Christianity and tribal tradition blend in Muskogee Indian culture.



On Saturday, August 24, Dr. Peggy Venable of Cairo, Georgia addressed a packed meeting room at the Eastpoint Firehouse to explain the traditions and beliefs of her people.



The day began with recordings of traditional Native American music. Venable sang along in muted undertones as the crowd took their seats.



Venable, who is a staff member at the Muskogee Vocational Rehabilitation Center and an authority on Muskogee culture, began her talk with a prayer. She explained that she is a Christian and that the Primitive Baptist church was largely responsible for the continued existence of Muskogee culture during the Trail of Tears and the Indian Removal of the early 19th century.



“They took us in,” she said. “We were the first Indian people to get a Bible in our own language.”



She said the tribes were largely disbanded and only in 1981 did the Muskogee win their tribal rights after 200 tribe members “walked the halls in Tallahassee, Atlanta and Washington D.C.

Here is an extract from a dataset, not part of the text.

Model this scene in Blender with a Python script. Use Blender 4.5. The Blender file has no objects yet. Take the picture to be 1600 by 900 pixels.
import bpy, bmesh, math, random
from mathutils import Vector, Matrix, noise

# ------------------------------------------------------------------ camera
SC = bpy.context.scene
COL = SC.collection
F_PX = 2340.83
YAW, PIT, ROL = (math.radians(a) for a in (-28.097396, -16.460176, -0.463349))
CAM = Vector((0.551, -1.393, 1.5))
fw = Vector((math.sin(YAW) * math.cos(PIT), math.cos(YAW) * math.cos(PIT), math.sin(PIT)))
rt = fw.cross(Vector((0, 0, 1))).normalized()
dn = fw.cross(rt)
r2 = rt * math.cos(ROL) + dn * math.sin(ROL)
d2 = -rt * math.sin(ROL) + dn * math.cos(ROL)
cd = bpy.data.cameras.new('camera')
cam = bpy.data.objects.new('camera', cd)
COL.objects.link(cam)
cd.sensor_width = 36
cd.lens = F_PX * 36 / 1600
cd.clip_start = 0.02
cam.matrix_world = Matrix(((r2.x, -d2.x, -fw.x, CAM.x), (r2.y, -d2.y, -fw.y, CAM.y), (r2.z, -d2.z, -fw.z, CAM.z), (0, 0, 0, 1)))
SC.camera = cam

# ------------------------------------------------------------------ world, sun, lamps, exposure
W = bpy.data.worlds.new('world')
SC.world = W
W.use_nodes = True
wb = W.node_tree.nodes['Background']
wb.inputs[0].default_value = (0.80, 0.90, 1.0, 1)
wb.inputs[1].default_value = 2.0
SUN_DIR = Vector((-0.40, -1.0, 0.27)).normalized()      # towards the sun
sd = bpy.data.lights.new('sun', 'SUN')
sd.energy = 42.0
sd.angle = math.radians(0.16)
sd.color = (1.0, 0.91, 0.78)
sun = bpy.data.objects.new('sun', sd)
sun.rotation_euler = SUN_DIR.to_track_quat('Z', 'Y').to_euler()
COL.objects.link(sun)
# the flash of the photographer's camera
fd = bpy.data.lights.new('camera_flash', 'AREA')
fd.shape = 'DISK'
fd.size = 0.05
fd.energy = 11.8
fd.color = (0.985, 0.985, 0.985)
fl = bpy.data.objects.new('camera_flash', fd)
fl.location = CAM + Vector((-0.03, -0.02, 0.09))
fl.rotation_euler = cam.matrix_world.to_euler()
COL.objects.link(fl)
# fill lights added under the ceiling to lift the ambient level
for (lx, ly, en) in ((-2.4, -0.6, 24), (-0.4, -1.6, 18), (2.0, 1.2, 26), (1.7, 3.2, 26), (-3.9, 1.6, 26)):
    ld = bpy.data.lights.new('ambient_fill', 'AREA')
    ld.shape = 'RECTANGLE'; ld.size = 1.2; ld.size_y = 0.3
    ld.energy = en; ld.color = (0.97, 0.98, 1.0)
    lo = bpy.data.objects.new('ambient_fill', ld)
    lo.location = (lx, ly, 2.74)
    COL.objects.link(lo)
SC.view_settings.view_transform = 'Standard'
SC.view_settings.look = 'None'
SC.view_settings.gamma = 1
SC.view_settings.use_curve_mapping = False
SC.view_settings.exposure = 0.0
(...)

Within their traditional culture, the Muskogee were a social and spiritual people. Venable said they thanked God daily for the “water, the fire and the corn,” and offered “directional prayers” to the four points of the compass.



She said 55 tribes speaking many languages formed a loose confederacy of towns each with a population of about 125 people.



“I’m not sure where we came from but we’re here and that’s what matters,” she said.



Unlike the popular image of Native Americans who rode ponies and lives in teepees, she said the Muskogee inhabited the swamps in the Southeast, traveled on the rivers and lived in clusters of log houses.



“We had a really big history in this area,” said Venable. “There were 10 towns in the area of Apalachicola.”



She said she believes there are many residents in Franklin County who are unaware of their Native American heritage.



During Saturday’s beginners’ class, Venable briefly discussed Muskogee religion, government and lifestyle in the morning. After a shared lunch, the group learned about myths and legends of the tribe during the afternoon session.



Tanya and Joseph James and Sondra Powell organized the seminar.